I'm not going to give more of the story away because the second half of the book explains the first and was really, for me, the very best part.  Nothing I like better than seeing characters mature, evolve, cope and manage to reach the dawn.  There was no rushing this romance, no magic healing moment, not even a promise that incredible sex solves everything.

I am going to say telling the story in reverse worked for me.  Mingling the getting to know each other on a deeper level with what brought Hunt and Mandy to this point without that Info Dump of Evahl was a perfect dance of staying in the moment while experiencing the past.  Humor was both alleviating and amusing.  Dialog was tight, rugged and more rapid than semi-auto fire and at times, harder to bear because you can hear the things unsaid that left wounds that won’t heal only scar over and ache when it rains.

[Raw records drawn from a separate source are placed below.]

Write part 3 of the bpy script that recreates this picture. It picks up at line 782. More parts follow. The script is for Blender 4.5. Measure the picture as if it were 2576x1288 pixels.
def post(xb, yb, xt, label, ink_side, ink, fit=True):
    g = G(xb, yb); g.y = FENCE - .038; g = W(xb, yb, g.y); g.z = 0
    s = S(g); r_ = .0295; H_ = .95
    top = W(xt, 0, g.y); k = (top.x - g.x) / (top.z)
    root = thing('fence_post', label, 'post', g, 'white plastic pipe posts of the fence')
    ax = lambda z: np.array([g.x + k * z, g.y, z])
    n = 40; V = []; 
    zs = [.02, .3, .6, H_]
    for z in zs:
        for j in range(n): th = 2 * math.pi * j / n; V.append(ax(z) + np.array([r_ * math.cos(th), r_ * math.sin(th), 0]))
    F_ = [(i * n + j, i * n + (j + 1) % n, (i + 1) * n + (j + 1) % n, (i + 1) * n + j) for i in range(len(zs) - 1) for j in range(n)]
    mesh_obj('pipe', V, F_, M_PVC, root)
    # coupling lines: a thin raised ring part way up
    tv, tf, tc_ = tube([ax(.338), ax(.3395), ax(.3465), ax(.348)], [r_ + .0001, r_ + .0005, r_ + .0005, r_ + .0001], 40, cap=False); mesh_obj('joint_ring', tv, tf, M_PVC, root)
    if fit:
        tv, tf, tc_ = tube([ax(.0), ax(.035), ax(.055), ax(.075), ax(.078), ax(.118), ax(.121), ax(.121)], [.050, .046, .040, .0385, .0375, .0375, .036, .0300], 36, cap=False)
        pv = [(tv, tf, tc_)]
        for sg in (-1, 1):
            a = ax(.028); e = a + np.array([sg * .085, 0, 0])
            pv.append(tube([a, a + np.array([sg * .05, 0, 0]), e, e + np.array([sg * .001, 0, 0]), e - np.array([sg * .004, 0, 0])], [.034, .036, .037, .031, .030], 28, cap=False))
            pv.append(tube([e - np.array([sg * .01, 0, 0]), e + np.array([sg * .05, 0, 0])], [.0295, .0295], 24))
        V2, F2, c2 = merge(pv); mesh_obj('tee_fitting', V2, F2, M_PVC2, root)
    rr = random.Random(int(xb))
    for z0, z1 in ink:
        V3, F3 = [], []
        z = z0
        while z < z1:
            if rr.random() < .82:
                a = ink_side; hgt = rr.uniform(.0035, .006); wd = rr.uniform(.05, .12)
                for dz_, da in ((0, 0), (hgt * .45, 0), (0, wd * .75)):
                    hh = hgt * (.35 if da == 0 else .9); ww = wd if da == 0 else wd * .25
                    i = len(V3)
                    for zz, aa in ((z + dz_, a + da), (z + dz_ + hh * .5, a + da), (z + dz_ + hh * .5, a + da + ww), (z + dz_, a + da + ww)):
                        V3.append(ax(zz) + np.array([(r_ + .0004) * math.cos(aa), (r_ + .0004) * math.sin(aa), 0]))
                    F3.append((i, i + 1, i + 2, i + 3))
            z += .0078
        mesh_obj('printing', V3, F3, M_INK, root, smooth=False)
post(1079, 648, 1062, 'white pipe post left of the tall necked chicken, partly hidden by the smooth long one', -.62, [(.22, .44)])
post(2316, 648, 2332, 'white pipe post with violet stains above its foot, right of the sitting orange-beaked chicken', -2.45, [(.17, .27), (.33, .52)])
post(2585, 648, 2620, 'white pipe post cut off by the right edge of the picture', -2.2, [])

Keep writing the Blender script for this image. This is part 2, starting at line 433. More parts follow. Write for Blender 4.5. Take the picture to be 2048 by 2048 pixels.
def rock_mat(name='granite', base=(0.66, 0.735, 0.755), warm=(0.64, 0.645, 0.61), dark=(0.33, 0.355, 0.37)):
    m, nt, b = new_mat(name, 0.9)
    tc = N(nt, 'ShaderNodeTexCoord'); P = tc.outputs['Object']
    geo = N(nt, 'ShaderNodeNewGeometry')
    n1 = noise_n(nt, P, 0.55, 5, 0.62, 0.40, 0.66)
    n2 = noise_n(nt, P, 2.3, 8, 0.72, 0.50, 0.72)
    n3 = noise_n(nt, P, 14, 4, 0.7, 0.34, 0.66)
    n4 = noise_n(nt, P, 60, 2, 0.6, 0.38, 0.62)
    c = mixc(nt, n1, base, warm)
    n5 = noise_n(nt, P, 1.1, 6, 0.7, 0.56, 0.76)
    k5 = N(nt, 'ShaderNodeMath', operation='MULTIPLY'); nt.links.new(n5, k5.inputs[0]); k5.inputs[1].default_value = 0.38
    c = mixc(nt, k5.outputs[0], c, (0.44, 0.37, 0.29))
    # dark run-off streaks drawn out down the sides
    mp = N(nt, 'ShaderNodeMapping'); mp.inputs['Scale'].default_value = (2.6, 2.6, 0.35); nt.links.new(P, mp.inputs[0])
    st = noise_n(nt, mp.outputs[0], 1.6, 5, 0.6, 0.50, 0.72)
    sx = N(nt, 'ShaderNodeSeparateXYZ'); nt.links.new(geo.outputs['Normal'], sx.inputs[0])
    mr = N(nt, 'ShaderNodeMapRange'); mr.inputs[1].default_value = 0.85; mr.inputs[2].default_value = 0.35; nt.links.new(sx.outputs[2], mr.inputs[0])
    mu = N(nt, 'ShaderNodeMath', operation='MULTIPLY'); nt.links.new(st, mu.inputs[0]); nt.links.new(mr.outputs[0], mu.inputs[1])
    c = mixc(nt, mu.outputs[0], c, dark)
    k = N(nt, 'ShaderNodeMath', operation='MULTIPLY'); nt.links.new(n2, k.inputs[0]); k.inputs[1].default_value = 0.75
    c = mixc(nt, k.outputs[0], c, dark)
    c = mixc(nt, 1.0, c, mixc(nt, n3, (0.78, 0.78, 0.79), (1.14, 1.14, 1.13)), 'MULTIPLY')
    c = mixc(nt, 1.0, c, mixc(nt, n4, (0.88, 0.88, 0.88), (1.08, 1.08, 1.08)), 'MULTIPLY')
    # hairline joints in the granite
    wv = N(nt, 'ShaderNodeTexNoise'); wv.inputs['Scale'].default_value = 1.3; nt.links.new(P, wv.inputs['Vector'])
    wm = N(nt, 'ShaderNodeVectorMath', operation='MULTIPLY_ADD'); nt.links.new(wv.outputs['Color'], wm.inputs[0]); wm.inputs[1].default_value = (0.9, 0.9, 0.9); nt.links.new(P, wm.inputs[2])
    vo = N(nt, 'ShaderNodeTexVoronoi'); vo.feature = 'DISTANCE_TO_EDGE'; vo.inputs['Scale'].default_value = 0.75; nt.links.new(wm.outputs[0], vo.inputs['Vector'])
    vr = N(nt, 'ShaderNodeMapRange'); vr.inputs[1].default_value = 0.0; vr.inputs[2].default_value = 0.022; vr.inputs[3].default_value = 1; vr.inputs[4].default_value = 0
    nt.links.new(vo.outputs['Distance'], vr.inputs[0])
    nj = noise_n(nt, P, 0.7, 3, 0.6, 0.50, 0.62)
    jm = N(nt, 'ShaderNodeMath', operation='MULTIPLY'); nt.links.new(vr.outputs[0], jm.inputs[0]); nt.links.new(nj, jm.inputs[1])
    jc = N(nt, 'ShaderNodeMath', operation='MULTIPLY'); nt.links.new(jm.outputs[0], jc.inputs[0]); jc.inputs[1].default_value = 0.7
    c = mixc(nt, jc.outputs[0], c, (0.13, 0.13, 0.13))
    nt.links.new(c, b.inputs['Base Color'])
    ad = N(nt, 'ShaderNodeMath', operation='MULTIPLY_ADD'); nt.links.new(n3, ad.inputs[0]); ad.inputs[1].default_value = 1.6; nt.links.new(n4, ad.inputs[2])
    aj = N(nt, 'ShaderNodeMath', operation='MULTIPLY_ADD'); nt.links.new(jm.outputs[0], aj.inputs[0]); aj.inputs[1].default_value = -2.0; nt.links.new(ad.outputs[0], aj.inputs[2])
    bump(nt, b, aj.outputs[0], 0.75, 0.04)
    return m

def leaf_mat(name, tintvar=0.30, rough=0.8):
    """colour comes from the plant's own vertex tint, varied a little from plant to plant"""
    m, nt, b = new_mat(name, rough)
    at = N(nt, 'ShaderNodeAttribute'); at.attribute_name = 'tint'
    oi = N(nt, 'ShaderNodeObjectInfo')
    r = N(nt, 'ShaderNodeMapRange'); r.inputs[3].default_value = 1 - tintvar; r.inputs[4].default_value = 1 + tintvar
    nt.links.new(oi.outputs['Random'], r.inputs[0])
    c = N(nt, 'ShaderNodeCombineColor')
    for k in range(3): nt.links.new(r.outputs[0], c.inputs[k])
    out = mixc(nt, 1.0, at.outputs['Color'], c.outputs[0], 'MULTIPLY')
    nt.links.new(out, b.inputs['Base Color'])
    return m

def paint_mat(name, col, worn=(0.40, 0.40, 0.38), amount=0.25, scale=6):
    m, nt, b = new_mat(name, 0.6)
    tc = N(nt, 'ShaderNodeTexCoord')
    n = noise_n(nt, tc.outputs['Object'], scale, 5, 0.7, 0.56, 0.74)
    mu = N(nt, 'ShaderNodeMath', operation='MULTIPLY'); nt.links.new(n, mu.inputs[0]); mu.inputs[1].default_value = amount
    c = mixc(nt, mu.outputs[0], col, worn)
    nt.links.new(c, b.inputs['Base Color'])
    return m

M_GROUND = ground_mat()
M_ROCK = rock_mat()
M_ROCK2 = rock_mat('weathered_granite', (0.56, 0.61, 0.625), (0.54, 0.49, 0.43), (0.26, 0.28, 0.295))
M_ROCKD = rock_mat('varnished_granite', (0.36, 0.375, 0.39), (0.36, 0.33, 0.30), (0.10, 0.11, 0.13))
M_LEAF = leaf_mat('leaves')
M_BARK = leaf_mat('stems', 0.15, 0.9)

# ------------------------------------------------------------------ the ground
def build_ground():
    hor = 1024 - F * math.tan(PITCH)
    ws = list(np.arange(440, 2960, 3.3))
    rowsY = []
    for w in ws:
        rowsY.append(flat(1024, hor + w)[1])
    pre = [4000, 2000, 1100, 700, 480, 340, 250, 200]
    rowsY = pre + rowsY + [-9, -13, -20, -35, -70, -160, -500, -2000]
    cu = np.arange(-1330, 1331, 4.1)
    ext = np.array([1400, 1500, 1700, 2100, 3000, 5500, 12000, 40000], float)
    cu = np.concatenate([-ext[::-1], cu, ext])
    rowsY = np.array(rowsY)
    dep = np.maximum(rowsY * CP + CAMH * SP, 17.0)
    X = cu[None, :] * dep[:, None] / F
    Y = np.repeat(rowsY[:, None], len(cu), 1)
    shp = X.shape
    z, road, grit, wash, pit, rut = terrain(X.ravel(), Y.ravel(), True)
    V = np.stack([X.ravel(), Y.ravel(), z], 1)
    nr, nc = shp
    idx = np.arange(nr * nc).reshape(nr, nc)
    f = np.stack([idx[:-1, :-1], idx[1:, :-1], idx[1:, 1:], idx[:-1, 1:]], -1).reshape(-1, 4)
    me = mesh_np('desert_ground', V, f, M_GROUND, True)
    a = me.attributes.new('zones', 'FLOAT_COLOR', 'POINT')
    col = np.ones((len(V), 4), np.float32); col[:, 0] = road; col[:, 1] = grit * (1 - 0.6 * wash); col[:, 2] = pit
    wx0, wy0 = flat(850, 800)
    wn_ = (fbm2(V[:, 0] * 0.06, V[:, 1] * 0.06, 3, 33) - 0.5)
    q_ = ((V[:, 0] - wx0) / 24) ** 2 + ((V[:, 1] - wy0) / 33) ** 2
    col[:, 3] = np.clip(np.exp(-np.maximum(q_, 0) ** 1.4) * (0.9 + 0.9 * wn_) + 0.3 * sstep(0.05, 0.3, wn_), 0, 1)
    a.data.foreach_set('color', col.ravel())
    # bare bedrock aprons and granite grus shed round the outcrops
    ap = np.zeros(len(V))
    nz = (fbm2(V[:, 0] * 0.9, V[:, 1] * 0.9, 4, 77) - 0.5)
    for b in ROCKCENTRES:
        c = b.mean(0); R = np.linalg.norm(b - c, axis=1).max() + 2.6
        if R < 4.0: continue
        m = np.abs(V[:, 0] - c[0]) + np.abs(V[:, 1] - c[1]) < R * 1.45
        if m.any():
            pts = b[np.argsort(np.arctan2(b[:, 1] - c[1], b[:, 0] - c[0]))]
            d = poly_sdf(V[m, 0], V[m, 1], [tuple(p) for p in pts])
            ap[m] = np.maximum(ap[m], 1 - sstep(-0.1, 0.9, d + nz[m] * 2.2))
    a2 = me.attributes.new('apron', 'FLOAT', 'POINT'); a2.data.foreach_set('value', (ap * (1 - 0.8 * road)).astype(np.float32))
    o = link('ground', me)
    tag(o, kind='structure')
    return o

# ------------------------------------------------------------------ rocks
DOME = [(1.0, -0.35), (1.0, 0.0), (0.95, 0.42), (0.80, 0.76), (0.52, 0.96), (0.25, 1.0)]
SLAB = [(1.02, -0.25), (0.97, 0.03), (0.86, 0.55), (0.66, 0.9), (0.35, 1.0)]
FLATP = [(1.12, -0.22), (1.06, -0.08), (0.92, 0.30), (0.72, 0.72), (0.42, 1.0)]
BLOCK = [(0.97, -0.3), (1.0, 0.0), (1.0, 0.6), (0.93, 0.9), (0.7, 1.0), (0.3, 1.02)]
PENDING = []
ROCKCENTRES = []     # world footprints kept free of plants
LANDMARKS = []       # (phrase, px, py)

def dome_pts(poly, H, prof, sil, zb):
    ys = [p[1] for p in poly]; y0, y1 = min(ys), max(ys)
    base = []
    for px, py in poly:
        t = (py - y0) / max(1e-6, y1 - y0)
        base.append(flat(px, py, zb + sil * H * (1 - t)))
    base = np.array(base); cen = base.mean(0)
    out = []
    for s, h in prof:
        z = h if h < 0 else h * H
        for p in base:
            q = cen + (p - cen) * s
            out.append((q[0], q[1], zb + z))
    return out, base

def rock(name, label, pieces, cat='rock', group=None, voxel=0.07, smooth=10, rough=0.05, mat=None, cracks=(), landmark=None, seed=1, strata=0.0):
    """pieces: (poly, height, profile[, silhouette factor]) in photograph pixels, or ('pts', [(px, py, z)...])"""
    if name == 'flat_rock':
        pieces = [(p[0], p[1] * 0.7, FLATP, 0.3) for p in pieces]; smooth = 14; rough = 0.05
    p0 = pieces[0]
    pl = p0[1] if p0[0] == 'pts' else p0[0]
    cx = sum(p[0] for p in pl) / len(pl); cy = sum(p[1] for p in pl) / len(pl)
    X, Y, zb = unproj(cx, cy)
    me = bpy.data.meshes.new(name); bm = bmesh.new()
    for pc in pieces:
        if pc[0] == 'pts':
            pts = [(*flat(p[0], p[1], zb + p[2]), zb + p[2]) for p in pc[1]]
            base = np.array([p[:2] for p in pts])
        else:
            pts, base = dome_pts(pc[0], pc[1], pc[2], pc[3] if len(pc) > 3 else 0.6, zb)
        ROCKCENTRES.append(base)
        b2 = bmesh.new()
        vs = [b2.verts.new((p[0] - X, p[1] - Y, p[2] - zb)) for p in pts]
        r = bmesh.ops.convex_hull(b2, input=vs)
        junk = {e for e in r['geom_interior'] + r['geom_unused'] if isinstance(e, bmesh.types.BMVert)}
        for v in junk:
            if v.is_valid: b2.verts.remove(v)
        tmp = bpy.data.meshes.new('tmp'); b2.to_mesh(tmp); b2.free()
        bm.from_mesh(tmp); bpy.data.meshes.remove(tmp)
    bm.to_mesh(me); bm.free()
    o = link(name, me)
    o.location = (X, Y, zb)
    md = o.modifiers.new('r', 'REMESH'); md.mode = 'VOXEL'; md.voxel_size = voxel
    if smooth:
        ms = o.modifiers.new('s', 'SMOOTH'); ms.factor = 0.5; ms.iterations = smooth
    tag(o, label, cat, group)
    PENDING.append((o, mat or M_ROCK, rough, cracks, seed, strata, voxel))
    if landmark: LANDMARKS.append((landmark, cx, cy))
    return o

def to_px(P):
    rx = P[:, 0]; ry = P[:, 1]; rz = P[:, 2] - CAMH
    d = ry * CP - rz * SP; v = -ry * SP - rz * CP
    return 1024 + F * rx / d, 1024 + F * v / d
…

The role reversal also worked.  How many heroes have we read angst-ing over their secret pasts and the things they had to do to get the job done, how they feel unworthy, unlovable, inconsolable?  A woman’s perspective that didn’t circle the drain of despair was so unique.  She never doubted she was doing the best she could and when reality shot her in the back - she was aaall over it without ever slipping into the cliche.  [and yes, ok, it was wonderfully sort of, uh, excuse me … “Take That, Boys!”  Sorry, I couldn’t help myself…. We now return you to your regular review]

The missing almost year was never exposed for our puerile edification, allowing Hunt and Mandy their dignity without losing our empathy.  I can imagine what that year was like and was grateful it remained behind closed doors.  Mandy deserved that consideration and Hunt understood her well enough to allow her to space out the revelations at her own pace.  It's why I believed they'd have a HEA that lasted beyond the glow of post coital bliss.

Hunter's Find is a rare pleasure among the dross of action/ adventure romance.  June Kramin is a master of her craft. I'm grateful to have been given the chance to read and review this book.  If you're looking for a story that is more than a Burn Notice wannabe ... this is definitely a read for you.